* start Material provided *
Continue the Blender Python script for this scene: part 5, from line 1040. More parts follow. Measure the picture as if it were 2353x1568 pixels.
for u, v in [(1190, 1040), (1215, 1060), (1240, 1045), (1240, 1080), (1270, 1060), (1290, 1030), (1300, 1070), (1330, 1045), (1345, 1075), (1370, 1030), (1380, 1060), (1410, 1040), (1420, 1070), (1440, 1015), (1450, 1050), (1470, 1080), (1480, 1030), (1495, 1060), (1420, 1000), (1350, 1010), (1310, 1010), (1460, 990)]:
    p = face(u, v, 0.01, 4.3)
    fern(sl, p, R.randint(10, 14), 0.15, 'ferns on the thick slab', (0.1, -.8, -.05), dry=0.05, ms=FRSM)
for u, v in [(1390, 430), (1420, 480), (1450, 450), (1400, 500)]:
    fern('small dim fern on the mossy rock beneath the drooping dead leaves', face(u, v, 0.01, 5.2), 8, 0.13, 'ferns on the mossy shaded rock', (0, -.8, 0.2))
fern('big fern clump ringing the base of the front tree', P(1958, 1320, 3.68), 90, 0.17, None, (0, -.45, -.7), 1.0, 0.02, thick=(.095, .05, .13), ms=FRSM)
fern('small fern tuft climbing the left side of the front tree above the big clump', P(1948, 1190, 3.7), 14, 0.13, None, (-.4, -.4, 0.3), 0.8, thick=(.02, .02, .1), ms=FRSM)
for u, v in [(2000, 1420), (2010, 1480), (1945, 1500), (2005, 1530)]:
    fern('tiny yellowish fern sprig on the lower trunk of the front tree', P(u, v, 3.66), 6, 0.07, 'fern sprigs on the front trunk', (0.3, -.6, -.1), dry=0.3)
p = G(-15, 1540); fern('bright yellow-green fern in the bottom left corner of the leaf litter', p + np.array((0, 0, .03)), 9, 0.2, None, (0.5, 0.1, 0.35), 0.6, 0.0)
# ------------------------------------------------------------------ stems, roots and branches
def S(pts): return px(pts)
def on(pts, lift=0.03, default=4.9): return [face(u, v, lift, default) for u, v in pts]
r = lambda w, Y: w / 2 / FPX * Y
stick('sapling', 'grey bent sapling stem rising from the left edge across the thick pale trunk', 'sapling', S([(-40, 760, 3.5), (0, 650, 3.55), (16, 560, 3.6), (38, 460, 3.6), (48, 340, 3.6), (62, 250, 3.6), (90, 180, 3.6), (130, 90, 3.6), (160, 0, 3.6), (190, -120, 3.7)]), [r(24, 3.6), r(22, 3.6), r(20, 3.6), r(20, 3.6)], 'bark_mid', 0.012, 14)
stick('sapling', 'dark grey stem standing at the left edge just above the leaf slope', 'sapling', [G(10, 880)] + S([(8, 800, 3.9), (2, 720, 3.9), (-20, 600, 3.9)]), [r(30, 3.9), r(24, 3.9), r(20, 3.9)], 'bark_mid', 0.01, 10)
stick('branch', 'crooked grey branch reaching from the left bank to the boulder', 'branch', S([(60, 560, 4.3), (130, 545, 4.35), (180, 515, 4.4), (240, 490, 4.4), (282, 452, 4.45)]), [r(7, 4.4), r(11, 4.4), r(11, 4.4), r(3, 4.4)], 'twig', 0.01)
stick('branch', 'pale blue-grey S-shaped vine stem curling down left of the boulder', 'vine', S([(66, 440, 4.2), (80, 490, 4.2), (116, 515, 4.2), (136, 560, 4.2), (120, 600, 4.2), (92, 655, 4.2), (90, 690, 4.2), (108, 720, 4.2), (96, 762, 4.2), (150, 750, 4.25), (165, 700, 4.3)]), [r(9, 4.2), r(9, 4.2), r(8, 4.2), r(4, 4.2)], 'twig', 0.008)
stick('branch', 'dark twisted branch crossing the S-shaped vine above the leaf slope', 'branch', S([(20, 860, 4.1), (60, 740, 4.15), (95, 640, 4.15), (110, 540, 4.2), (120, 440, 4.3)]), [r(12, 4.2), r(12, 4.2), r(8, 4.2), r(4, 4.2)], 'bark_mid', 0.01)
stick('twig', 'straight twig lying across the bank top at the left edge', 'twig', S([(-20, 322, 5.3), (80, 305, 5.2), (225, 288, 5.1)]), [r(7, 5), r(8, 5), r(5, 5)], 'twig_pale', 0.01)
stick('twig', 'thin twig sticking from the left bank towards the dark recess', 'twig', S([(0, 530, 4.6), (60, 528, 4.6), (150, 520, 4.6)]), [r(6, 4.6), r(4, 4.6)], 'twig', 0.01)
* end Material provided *
Task description: Transcribe the material above word for word.

Written solution:
Continue the Blender Python script for this scene: part 5, from line 1040. More parts follow. Measure the picture as if it were 2353x1568 pixels.
for u, v in [(1190, 1040), (1215, 1060), (1240, 1045), (1240, 1080), (1270, 1060), (1290, 1030), (1300, 1070), (1330, 1045), (1345, 1075), (1370, 1030), (1380, 1060), (1410, 1040), (1420, 1070), (1440, 1015), (1450, 1050), (1470, 1080), (1480, 1030), (1495, 1060), (1420, 1000), (1350, 1010), (1310, 1010), (1460, 990)]:
    p = face(u, v, 0.01, 4.3)
    fern(sl, p, R.randint(10, 14), 0.15, 'ferns on the thick slab', (0.1, -.8, -.05), dry=0.05, ms=FRSM)
for u, v in [(1390, 430), (1420, 480), (1450, 450), (1400, 500)]:
    fern('small dim fern on the mossy rock beneath the drooping dead leaves', face(u, v, 0.01, 5.2), 8, 0.13, 'ferns on the mossy shaded rock', (0, -.8, 0.2))
fern('big fern clump ringing the base of the front tree', P(1958, 1320, 3.68), 90, 0.17, None, (0, -.45, -.7), 1.0, 0.02, thick=(.095, .05, .13), ms=FRSM)
fern('small fern tuft climbing the left side of the front tree above the big clump', P(1948, 1190, 3.7), 14, 0.13, None, (-.4, -.4, 0.3), 0.8, thick=(.02, .02, .1), ms=FRSM)
for u, v in [(2000, 1420), (2010, 1480), (1945, 1500), (2005, 1530)]:
    fern('tiny yellowish fern sprig on the lower trunk of the front tree', P(u, v, 3.66), 6, 0.07, 'fern sprigs on the front trunk', (0.3, -.6, -.1), dry=0.3)
p = G(-15, 1540); fern('bright yellow-green fern in the bottom left corner of the leaf litter', p + np.array((0, 0, .03)), 9, 0.2, None, (0.5, 0.1, 0.35), 0.6, 0.0)
# ------------------------------------------------------------------ stems, roots and branches
def S(pts): return px(pts)
def on(pts, lift=0.03, default=4.9): return [face(u, v, lift, default) for u, v in pts]
r = lambda w, Y: w / 2 / FPX * Y
stick('sapling', 'grey bent sapling stem rising from the left edge across the thick pale trunk', 'sapling', S([(-40, 760, 3.5), (0, 650, 3.55), (16, 560, 3.6), (38, 460, 3.6), (48, 340, 3.6), (62, 250, 3.6), (90, 180, 3.6), (130, 90, 3.6), (160, 0, 3.6), (190, -120, 3.7)]), [r(24, 3.6), r(22, 3.6), r(20, 3.6), r(20, 3.6)], 'bark_mid', 0.012, 14)
stick('sapling', 'dark grey stem standing at the left edge just above the leaf slope', 'sapling', [G(10, 880)] + S([(8, 800, 3.9), (2, 720, 3.9), (-20, 600, 3.9)]), [r(30, 3.9), r(24, 3.9), r(20, 3.9)], 'bark_mid', 0.01, 10)
stick('branch', 'crooked grey branch reaching from the left bank to the boulder', 'branch', S([(60, 560, 4.3), (130, 545, 4.35), (180, 515, 4.4), (240, 490, 4.4), (282, 452, 4.45)]), [r(7, 4.4), r(11, 4.4), r(11, 4.4), r(3, 4.4)], 'twig', 0.01)
stick('branch', 'pale blue-grey S-shaped vine stem curling down left of the boulder', 'vine', S([(66, 440, 4.2), (80, 490, 4.2), (116, 515, 4.2), (136, 560, 4.2), (120, 600, 4.2), (92, 655, 4.2), (90, 690, 4.2), (108, 720, 4.2), (96, 762, 4.2), (150, 750, 4.25), (165, 700, 4.3)]), [r(9, 4.2), r(9, 4.2), r(8, 4.2), r(4, 4.2)], 'twig', 0.008)
stick('branch', 'dark twisted branch crossing the S-shaped vine above the leaf slope', 'branch', S([(20, 860, 4.1), (60, 740, 4.15), (95, 640, 4.15), (110, 540, 4.2), (120, 440, 4.3)]), [r(12, 4.2), r(12, 4.2), r(8, 4.2), r(4, 4.2)], 'bark_mid', 0.01)
stick('twig', 'straight twig lying across the bank top at the left edge', 'twig', S([(-20, 322, 5.3), (80, 305, 5.2), (225, 288, 5.1)]), [r(7, 5), r(8, 5), r(5, 5)], 'twig_pale', 0.01)
stick('twig', 'thin twig sticking from the left bank towards the dark recess', 'twig', S([(0, 530, 4.6), (60, 528, 4.6), (150, 520, 4.6)]), [r(6, 4.6), r(4, 4.6)], 'twig', 0.01)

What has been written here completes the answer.